Jogging Song
Jogging Song

Reputation: 573

accuracy of dense optical flow

Currently I am learning dense optical flow by myself. To understand it, I conduct one experiment. I produce one image using Matlab. One box with a given grays value is placed under one uniform background and the box is translated two pixels in x and y directions in another image. The two images are input into the implementation of the algorithm called TV-L1. The generated motion vector outer of the box is not zero. Is the reason that the gradient outer of the box is zero? Is the values filled in from the values with large gradient value? In Horn and Schunck's paper, it reads

In parts of the image where the brightness gradient is zero, the velocity estimates will simply be averages of the neighboring velocity estimates. There is no local information to constrain the apparent velocity of motion of the brightness pattern in these areas.

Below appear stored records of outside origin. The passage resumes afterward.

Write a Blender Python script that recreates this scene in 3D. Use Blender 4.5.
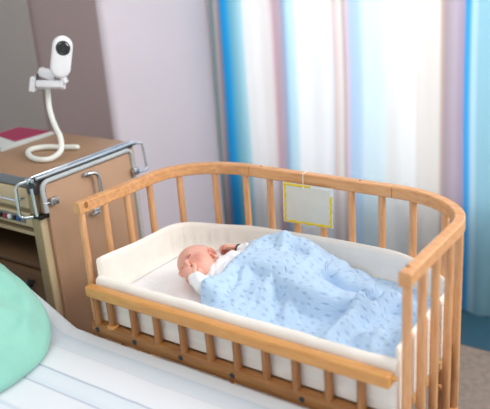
import bpy, bmesh, math, random
import numpy as np
from mathutils import Vector, Matrix, noise
random.seed(7)
S = bpy.context.scene
C = S.collection
PI = math.pi
for o in list(bpy.data.objects):
    bpy.data.objects.remove(o)

# ------------------------------------------------------------------ camera
cd = bpy.data.cameras.new('camera')
cam = bpy.data.objects.new('camera', cd)
C.objects.link(cam)
cd.sensor_width = 36.0
cd.lens = 742.0 / 490.0 * 36.0
cd.clip_start = 0.05
RM = ((0.8152745, -0.1463427, 0.5602779), (0.5749393, 0.3199872, -0.7530292), (-0.0690814, 0.9360513, 0.3450156))
M4 = Matrix(RM).to_4x4()
M4.translation = Vector((1.41306, -1.18129, 1.53815))
cam.matrix_world = M4
cd.dof.use_dof = True
cd.dof.focus_distance = 1.93
cd.dof.aperture_fstop = 2.0
S.camera = cam

# ------------------------------------------------------------------ light
S.view_settings.view_transform = 'Standard'
S.view_settings.look = 'None'
S.view_settings.gamma = 1.0
S.view_settings.use_curve_mapping = False
S.view_settings.exposure = 0.12
w = bpy.data.worlds.new('daylight')
S.world = w
w.use_nodes = True
bg = w.node_tree.nodes['Background']
bg.inputs['Color'].default_value = (0.90, 0.95, 1.0, 1)
bg.inputs['Strength'].default_value = 0.56


def area(name, loc, target, sx, sy, power, col):
    l = bpy.data.lights.new(name, 'AREA')
    l.shape = 'RECTANGLE'
    l.size = sx
    l.size_y = sy
    l.energy = power
    l.color = col
    o = bpy.data.objects.new(name, l)
    o.location = loc
    o.rotation_euler = (Vector(target) - Vector(loc)).to_track_quat('-Z', 'Y').to_euler()
    C.objects.link(o)
    return o


area('window_daylight', (0.75, 2.05, 1.55), (0.6, 1.5, 1.35), 2.9, 2.0, 50, (0.93, 0.97, 1.0))
area('side_fill', (2.5, 1.2, 2.3), (0.3, 0.2, 0.6), 1.5, 1.2, 62, (1.0, 0.97, 0.93))  # added soft fill from the right, no window modelled there
area('overhead_area', (0.6, -0.9, 2.6), (0.4, 0.1, 0.5), 1.6, 1.0, 14, (1.0, 0.95, 0.88))  # warm area light above the camera side, no fitting modelled


# ------------------------------------------------------------------ helpers
def s2l(c):
    return tuple((x / 12.92 if x <= 0.04045 else ((x + 0.055) / 1.055) ** 2.4) for x in c)


def hexc(h):
    return s2l(tuple(int(h[i:i + 2], 16) / 255 for i in (0, 2, 4)))


class NT:
    def __init__(s, name):
        s.m = bpy.data.materials.new(name)
        s.m.use_nodes = True
        s.t = s.m.node_tree
        s.n = s.t.nodes
        s.b = s.n['Principled BSDF']

    def add(s, typ, **kw):
        n = s.n.new(typ)
        for k, v in kw.items():
            setattr(n, k, v)
        return n

    def link(s, a, b):
        s.t.links.new(a, b)


def setup(b, rough=0.6, metal=0.0, spec=0.5, sss=0.0, coat=0.0, sheen=0.0):
    b.inputs['Roughness'].default_value = rough
    b.inputs['Metallic'].default_value = metal
    b.inputs['Specular IOR Level'].default_value = spec
    b.inputs['Coat Weight'].default_value = coat
    b.inputs['Sheen Weight'].default_value = sheen
    if sss:
        b.inputs['Subsurface Weight'].default_value = sss
        b.inputs['Subsurface Radius'].default_value = (0.01, 0.004, 0.002)
        b.inputs['Subsurface Scale'].default_value = 1.0


def mat(name, h, rough=0.6, metal=0.0, spec=0.5, var=0.04, scale=30, bump=0.0, bscale=200, stretch=(1, 1, 1), sss=0, coat=0, sheen=0):
    """plain colour with a little noise variation and an optional fine bump"""
    k = NT(name)
    setup(k.b, rough, metal, spec, sss, coat, sheen)
    c = hexc(h)
    tc = k.add('ShaderNodeTexCoord')
    mp = k.add('ShaderNodeMapping')
    mp.inputs['Scale'].default_value = stretch
    k.link(tc.outputs['Object'], mp.inputs['Vector'])
    nz = k.add('ShaderNodeTexNoise')
    nz.inputs['Scale'].default_value = scale
    nz.inputs['Detail'].default_value = 4
    k.link(mp.outputs['Vector'], nz.inputs['Vector'])
    r = k.add('ShaderNodeValToRGB')
    r.color_ramp.elements[0].position = 0.3
    r.color_ramp.elements[1].position = 0.7
    r.color_ramp.elements[0].color = tuple(x * (1 - var * 2) for x in c) + (1,)
    r.color_ramp.elements[1].color = tuple(min(1, x * (1 + var)) for x in c) + (1,)
    k.link(nz.outputs['Fac'], r.inputs['Fac'])
    k.link(r.outputs['Color'], k.b.inputs['Base Color'])
    if bump:
        n2 = k.add('ShaderNodeTexNoise')
        n2.inputs['Scale'].default_value = bscale
        n2.inputs['Detail'].default_value = 3
        k.link(mp.outputs['Vector'], n2.inputs['Vector'])
        bp = k.add('ShaderNodeBump')
        bp.inputs['Strength'].default_value = bump
        bp.inputs['Distance'].default_value = 0.004
        k.link(n2.outputs['Fac'], bp.inputs['Height'])
        k.link(bp.outputs['Normal'], k.b.inputs['Normal'])
    return k.m


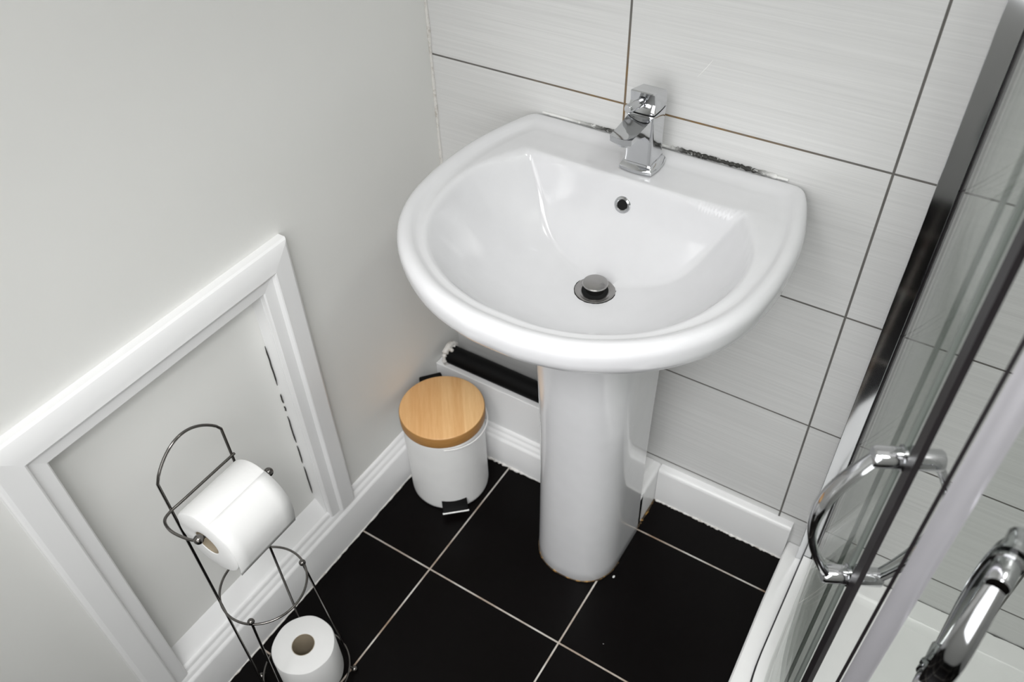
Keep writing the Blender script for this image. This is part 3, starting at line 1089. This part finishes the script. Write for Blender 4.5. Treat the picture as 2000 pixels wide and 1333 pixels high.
for z0, z1 in ((0.0405, 0.058), (1.86, 1.90)):
    bm = bmesh.new(); strip(bm, [Vector((0.824, -0.031)), Vector((0.824, -0.15)), Vector((0.824, -0.25))] + [arcp(a, 0.556) for a in range(183, 206, 2)] + [Vector((0.889, -0.519)), Vector((0.905, -0.5265))] + [p + Vector((0, -0.012)) for p in front], 0.020, z0, z1)
    put('rail', bm, M_chrome if z0 > 1 else M_acrylic, scr, angle=30)

bm = bmesh.new(); strip(bm, [Vector((0.8125, -0.031)), Vector((0.8125, -0.15)), Vector((0.8125, -0.25))] + [arcp(a, 0.5675) for a in range(183, 203, 2)], 0.0025, 0.0402, 0.046)
put('rail_shadow_gap', bm, M_seal_shadow, scr, angle=30)  # dark strip standing in for the shadow gap beside the rail

def handle(parent, base, ndir, zc, sides=(1, -1)):
    """pull handle fixed through the glass; base = plan point on the glass, ndir = outward plan angle (deg)"""
    o = Vector((math.cos(math.radians(ndir)), math.sin(math.radians(ndir)), 0))
    w = Vector((-o.y, o.x, 0))
    h = None
    L = 0.100
    root = None
    for sgn in sides:
        bm = bmesh.new()
        path, rr = [], []
        for k in range(33):
            t = k / 32
            zz = L - 2 * L * t
            u = 0.024 + 0.036 * max(0.0, math.sin(PI * t)) ** 0.85
            path.append(Vector((base.x, base.y, zc + zz)) + o * (sgn * u))
        # flattened band cross-section with a crease
        rings = []
        n = len(path)
        for i, p in enumerate(path):
            tt = (path[min(i + 1, n - 1)] - path[max(i - 1, 0)]).normalized()
            nn = tt.cross(w).normalized()
            t = i / (n - 1)
            hw = 0.0080 + 0.0040 * math.sin(PI * t)
            th = 0.0042
            sec = [(-hw, 0), (-hw * 0.8, th * 0.75), (-hw * 0.3, th), (hw * 0.3, th), (hw * 0.8, th * 0.75), (hw, 0), (hw * 0.8, -th * 0.75), (hw * 0.3, -th), (-hw * 0.3, -th), (-hw * 0.8, -th * 0.75)]
            rings.append([p + w * a + nn * b for a, b in sec])
        loft(bm, rings, True, True, True)
        if root is None:
            root = put('handle', bm, M_chrome, parent, angle=50)
        else:
            put('inner_grip', bm, M_chrome, root, angle=50)
    for s in (1, -1):
        bm = bmesh.new()
        c = Vector((base.x, base.y, zc + s * L))
        for sgn in sides:
            lo_, hi = 0.003, 0.031
            tube(bm, [c + o * sgn * lo_, c + o * sgn * 0.006, c + o * sgn * 0.0065, c + o * sgn * (hi - 0.002), c + o * sgn * hi], [0.0125, 0.0125, 0.0105, 0.0105, 0.0090], seg=28)
        put('mount', bm, M_chrome, root)
    return root

dl = thing('sliding_screen', 'clear glass shower door nearest the tiled wall, with a bow handle and dark edge strip', 'shower door', 'shower doors', 'thing')
dpath = [Vector((0.846, -0.09)), Vector((0.846, -0.25))] + [arcp(a, 0.534) for a in (183, 186, 189, 192, 195, 198, 201, 203.6)]
dpath = [Vector((0.8415, y)) for y in (-0.10, -0.18, -0.25)] + [arcp(a, 0.5385 + 0.0075 * max(0, (a - 190) / 13.6)) for a in (183, 186, 189, 192, 195, 198, 201, 203.6)]
bm = bmesh.new(); strip(bm, dpath, 0.004, 0.062, 1.858)
put('glass_pane', bm, M_glass, dl, angle=30)
bm = bmesh.new(); strip(bm, [arcp(203.6, 0.548), arcp(205.0, 0.548)], 0.006, 0.062, 1.858)
put('magnetic_seal', bm, M_seal_shadow, dl, smooth=False)
handle(dl, arcp(202.5, 0.546), 206, 0.757)

dr = thing('sliding_screen', 'glass shower door with a wide pale vertical edge profile and a large chrome handle', 'shower door', 'shower doors', 'thing')
def fp(s):
    return F0 + FT * s
bm = bmesh.new(); strip(bm, [fp(0.0008), fp(0.0042)], 0.006, 0.062, 1.858)
put('magnetic_seal', bm, M_seal_shadow, dr, smooth=False)
# rounded pale profile behind the seal
bm = bmesh.new()
o2 = Vector((math.cos(FN), math.sin(FN)))
ring = []
for k in range(17):
    t = k / 16
    p = fp(0.0055 + 0.0225 * t) + o2 * (0.004 + 0.004 * math.sin(PI * t) ** 0.7)
    ring.append((p.x, p.y))
for k in range(17):
    t = 1 - k / 16
    p = fp(0.0055 + 0.0225 * t) - o2 * 0.004
    ring.append((p.x, p.y))
loft(bm, [[(x, y, 0.062) for x, y in ring], [(x, y, 1.858) for x, y in ring]], True, True, True)
put('edge_profile', bm, M_satin, dr, angle=40)
bm = bmesh.new(); strip(bm, [fp(0.0275), fp(0.40), fp((F1 - F0).length - 0.004)], 0.005, 0.062, 1.858)
put('glass_pane', bm, M_glass, dr, smooth=False)
# handle mounts on the front panel
handle(dr, fp(0.0690), 262, 0.757)

# ------------------------------------------------------------------ small bits
bm = bmesh.new()
bmesh.ops.create_icosphere(bm, subdivisions=2, radius=0.0026, matrix=Matrix.Diagonal((0.8, 1.2, 0.6, 1)))
for v in bm.verts:
    v.co += Vector((random.uniform(-1, 1), random.uniform(-1, 1), random.uniform(-1, 1))) * 0.0003
cr = tag(put('paper_crumb', bm, M_paper), 'tiny white crumb on the black floor right of the pedestal', 'crumb')
cr.location = (0.5125, -0.228, 0.0016)

LAB = {'wall_right': 'white tiled side wall inside the shower', 'wall_front': 'plain painted wall behind the camera', 'ceiling': 'plain white ceiling',
       'baseboard_left': 'white moulded skirting along the painted wall', 'baseboard_back': 'short plain white skirting right of the pedestal',
       'baseboard_ledge': 'white moulded skirting on the ledge behind the bin', 'baseboard_return': 'short white skirting return beside the pedestal foot',
       'trim_1': 'ragged sealant line below the painted wall skirting', 'trim_2': 'ragged white sealant below the ledge skirting',
       'trim_3': 'ragged white sealant line below the skirting right of the pedestal', 'trim_4': 'rusty sealant line at the skirting return',
       'trim_5': 'white sealant strip in the wall corner above the basin', 'trim_6': 'dark open joint in the wall corner below the basin',
       'trim_7': 'pale scratch on the tile above the tap', 'trim_8': 'grimy grey sealant where tiles meet the shower tray'}
for o in COL.objects:
    if o.parent is None and o.name in LAB:
        o['label'] = LAB[o.name]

The progress of this filling-in phenomena is similar to the propagation effects in the solution of the heat equation for a uniform flat plate, where the time rate of change of temperature is proportional to the Laplacian.

Is it not possible to obtain correct motion vectors for pixels with small gradients? Or the experiment is not practical. In practical applications, this doesn't happen.

Upvotes: 0

Views: 675

Answers (2)

Two pioneers in this field Lukas&Kanade (LK) and Horn&Schunch (HS) are developed methods for computing Optical Flow (OF). Both rely on brightness constancy assumption which feature location pixel values between two sequence frames not change. This constraint may be expressed as two equations: I(x+dx,y+dy,t+dt)=I(x,y,t) and ∂I/∂x dx+∂I/∂y dy+∂I/∂t dt=0 by using a Taylor series expansion I(x+dx,y+dy,t+dt) , we get (x+dx,y+dy,t+dt)=I(x,y,t)+∂I/∂x dx+∂I/∂y dy+∂I/∂t dt… letting ∂x/∂t=u and ∂y/∂t=v and combining these equations we get the OF constraint equation: ∂I/∂t=∂I/∂t u+∂I/∂t v . The OF equation has more than one solution, so the different techniques diverge here. LK equations are derived assuming that pixels in a neighborhood of each tracked feature move with the same velocity as the feature. In OpenCV, to catch large motions with a small window size (to keep the “same local velocity” assumption).

Upvotes: 0

Tobias Senst
Tobias Senst

Reputation: 2830

Yes, in so called homogenous image regions with very small gradients no information where a motion can dervided from exists. That's why the motion from your rectangle is propagated outer the border. If you give your background a texture this effect will be less dominant. I know such problem when it comes to estimate the ego-motion of a car. Then the streat makes a lot of problems cause of here homogenoutiy.